Would you output the whole listing below, exactly as it reads?

------ Material

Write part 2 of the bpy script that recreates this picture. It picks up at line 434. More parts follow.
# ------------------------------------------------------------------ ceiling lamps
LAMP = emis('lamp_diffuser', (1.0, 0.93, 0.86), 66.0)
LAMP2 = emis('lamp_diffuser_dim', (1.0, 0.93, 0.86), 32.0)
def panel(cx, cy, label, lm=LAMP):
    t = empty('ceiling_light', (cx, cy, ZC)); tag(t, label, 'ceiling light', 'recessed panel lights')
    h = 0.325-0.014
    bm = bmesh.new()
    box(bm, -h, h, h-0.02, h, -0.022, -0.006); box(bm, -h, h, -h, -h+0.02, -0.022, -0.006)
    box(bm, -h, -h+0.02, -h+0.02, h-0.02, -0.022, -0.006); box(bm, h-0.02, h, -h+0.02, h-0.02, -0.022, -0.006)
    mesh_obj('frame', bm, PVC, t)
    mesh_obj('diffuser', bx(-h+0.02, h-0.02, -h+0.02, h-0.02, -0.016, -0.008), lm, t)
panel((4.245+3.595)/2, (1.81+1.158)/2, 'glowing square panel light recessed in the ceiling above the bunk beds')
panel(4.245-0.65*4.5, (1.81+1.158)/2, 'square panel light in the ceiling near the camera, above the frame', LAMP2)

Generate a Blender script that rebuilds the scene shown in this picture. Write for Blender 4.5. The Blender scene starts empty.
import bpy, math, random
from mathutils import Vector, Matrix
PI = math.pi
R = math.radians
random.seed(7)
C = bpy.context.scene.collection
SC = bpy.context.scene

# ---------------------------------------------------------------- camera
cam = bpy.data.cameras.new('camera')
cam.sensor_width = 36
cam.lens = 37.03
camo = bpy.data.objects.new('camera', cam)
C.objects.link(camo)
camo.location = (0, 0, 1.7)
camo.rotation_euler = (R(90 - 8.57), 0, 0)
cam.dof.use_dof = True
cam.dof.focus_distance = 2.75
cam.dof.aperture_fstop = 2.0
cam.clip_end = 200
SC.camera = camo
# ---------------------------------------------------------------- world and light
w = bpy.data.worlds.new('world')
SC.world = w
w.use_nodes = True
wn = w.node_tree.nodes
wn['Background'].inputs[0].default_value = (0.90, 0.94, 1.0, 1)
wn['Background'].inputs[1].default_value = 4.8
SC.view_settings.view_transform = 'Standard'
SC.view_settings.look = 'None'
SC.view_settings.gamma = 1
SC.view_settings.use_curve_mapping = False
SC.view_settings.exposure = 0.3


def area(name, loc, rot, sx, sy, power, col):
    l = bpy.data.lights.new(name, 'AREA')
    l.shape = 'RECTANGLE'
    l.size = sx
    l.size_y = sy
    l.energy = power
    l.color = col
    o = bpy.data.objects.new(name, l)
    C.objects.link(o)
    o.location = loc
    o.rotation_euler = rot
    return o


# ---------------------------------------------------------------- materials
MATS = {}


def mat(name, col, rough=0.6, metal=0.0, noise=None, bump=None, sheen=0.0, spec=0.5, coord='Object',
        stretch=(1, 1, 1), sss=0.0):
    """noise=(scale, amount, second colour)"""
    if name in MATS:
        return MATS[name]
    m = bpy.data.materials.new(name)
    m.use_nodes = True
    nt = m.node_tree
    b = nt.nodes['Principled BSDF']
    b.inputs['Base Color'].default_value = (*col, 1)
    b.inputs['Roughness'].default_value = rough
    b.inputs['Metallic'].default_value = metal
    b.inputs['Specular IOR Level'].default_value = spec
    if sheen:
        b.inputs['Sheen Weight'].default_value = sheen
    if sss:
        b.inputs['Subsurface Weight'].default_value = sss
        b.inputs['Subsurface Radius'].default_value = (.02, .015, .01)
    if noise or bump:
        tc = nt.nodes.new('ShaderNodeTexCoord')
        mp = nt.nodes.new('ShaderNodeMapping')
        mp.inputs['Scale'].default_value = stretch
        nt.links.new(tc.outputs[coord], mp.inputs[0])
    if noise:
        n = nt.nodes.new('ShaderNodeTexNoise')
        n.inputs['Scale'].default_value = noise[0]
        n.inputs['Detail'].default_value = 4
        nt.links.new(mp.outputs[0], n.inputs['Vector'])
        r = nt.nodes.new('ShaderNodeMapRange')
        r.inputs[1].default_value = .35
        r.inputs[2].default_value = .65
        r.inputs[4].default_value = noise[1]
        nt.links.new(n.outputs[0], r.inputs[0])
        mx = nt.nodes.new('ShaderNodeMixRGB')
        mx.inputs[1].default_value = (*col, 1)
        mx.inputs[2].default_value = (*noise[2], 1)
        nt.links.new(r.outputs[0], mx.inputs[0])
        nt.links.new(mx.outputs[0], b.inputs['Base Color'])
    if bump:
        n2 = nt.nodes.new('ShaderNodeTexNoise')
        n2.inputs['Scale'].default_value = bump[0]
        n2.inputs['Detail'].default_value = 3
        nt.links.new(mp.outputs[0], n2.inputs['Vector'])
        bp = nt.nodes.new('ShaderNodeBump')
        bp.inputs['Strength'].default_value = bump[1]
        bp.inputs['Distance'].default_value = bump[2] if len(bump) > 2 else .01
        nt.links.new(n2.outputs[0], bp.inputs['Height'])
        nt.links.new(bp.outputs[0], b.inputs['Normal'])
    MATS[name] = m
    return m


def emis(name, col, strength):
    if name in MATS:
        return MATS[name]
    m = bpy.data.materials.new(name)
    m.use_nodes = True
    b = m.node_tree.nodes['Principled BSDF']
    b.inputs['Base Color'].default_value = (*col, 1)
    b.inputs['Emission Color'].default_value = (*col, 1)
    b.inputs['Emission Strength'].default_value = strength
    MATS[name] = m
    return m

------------

• _Answer_
Write part 2 of the bpy script that recreates this picture. It picks up at line 434. More parts follow.
# ------------------------------------------------------------------ ceiling lamps
LAMP = emis('lamp_diffuser', (1.0, 0.93, 0.86), 66.0)
LAMP2 = emis('lamp_diffuser_dim', (1.0, 0.93, 0.86), 32.0)
def panel(cx, cy, label, lm=LAMP):
    t = empty('ceiling_light', (cx, cy, ZC)); tag(t, label, 'ceiling light', 'recessed panel lights')
    h = 0.325-0.014
    bm = bmesh.new()
    box(bm, -h, h, h-0.02, h, -0.022, -0.006); box(bm, -h, h, -h, -h+0.02, -0.022, -0.006)
    box(bm, -h, -h+0.02, -h+0.02, h-0.02, -0.022, -0.006); box(bm, h-0.02, h, -h+0.02, h-0.02, -0.022, -0.006)
    mesh_obj('frame', bm, PVC, t)
    mesh_obj('diffuser', bx(-h+0.02, h-0.02, -h+0.02, h-0.02, -0.016, -0.008), lm, t)
panel((4.245+3.595)/2, (1.81+1.158)/2, 'glowing square panel light recessed in the ceiling above the bunk beds')
panel(4.245-0.65*4.5, (1.81+1.158)/2, 'square panel light in the ceiling near the camera, above the frame', LAMP2)

Generate a Blender script that rebuilds the scene shown in this picture. Write for Blender 4.5. The Blender scene starts empty.
import bpy, math, random
from mathutils import Vector, Matrix
PI = math.pi
R = math.radians
random.seed(7)
C = bpy.context.scene.collection
SC = bpy.context.scene

# ---------------------------------------------------------------- camera
cam = bpy.data.cameras.new('camera')
cam.sensor_width = 36
cam.lens = 37.03
camo = bpy.data.objects.new('camera', cam)
C.objects.link(camo)
camo.location = (0, 0, 1.7)
camo.rotation_euler = (R(90 - 8.57), 0, 0)
cam.dof.use_dof = True
cam.dof.focus_distance = 2.75
cam.dof.aperture_fstop = 2.0
cam.clip_end = 200
SC.camera = camo
# ---------------------------------------------------------------- world and light
w = bpy.data.worlds.new('world')
SC.world = w
w.use_nodes = True
wn = w.node_tree.nodes
wn['Background'].inputs[0].default_value = (0.90, 0.94, 1.0, 1)
wn['Background'].inputs[1].default_value = 4.8
SC.view_settings.view_transform = 'Standard'
SC.view_settings.look = 'None'
SC.view_settings.gamma = 1
SC.view_settings.use_curve_mapping = False
SC.view_settings.exposure = 0.3


def area(name, loc, rot, sx, sy, power, col):
    l = bpy.data.lights.new(name, 'AREA')
    l.shape = 'RECTANGLE'
    l.size = sx
    l.size_y = sy
    l.energy = power
    l.color = col
    o = bpy.data.objects.new(name, l)
    C.objects.link(o)
    o.location = loc
    o.rotation_euler = rot
    return o


# ---------------------------------------------------------------- materials
MATS = {}


def mat(name, col, rough=0.6, metal=0.0, noise=None, bump=None, sheen=0.0, spec=0.5, coord='Object',
        stretch=(1, 1, 1), sss=0.0):
    """noise=(scale, amount, second colour)"""
    if name in MATS:
        return MATS[name]
    m = bpy.data.materials.new(name)
    m.use_nodes = True
    nt = m.node_tree
    b = nt.nodes['Principled BSDF']
    b.inputs['Base Color'].default_value = (*col, 1)
    b.inputs['Roughness'].default_value = rough
    b.inputs['Metallic'].default_value = metal
    b.inputs['Specular IOR Level'].default_value = spec
    if sheen:
        b.inputs['Sheen Weight'].default_value = sheen
    if sss:
        b.inputs['Subsurface Weight'].default_value = sss
        b.inputs['Subsurface Radius'].default_value = (.02, .015, .01)
    if noise or bump:
        tc = nt.nodes.new('ShaderNodeTexCoord')
        mp = nt.nodes.new('ShaderNodeMapping')
        mp.inputs['Scale'].default_value = stretch
        nt.links.new(tc.outputs[coord], mp.inputs[0])
    if noise:
        n = nt.nodes.new('ShaderNodeTexNoise')
        n.inputs['Scale'].default_value = noise[0]
        n.inputs['Detail'].default_value = 4
        nt.links.new(mp.outputs[0], n.inputs['Vector'])
        r = nt.nodes.new('ShaderNodeMapRange')
        r.inputs[1].default_value = .35
        r.inputs[2].default_value = .65
        r.inputs[4].default_value = noise[1]
        nt.links.new(n.outputs[0], r.inputs[0])
        mx = nt.nodes.new('ShaderNodeMixRGB')
        mx.inputs[1].default_value = (*col, 1)
        mx.inputs[2].default_value = (*noise[2], 1)
        nt.links.new(r.outputs[0], mx.inputs[0])
        nt.links.new(mx.outputs[0], b.inputs['Base Color'])
    if bump:
        n2 = nt.nodes.new('ShaderNodeTexNoise')
        n2.inputs['Scale'].default_value = bump[0]
        n2.inputs['Detail'].default_value = 3
        nt.links.new(mp.outputs[0], n2.inputs['Vector'])
        bp = nt.nodes.new('ShaderNodeBump')
        bp.inputs['Strength'].default_value = bump[1]
        bp.inputs['Distance'].default_value = bump[2] if len(bump) > 2 else .01
        nt.links.new(n2.outputs[0], bp.inputs['Height'])
        nt.links.new(bp.outputs[0], b.inputs['Normal'])
    MATS[name] = m
    return m


def emis(name, col, strength):
    if name in MATS:
        return MATS[name]
    m = bpy.data.materials.new(name)
    m.use_nodes = True
    b = m.node_tree.nodes['Principled BSDF']
    b.inputs['Base Color'].default_value = (*col, 1)
    b.inputs['Emission Color'].default_value = (*col, 1)
    b.inputs['Emission Strength'].default_value = strength
    MATS[name] = m
    return m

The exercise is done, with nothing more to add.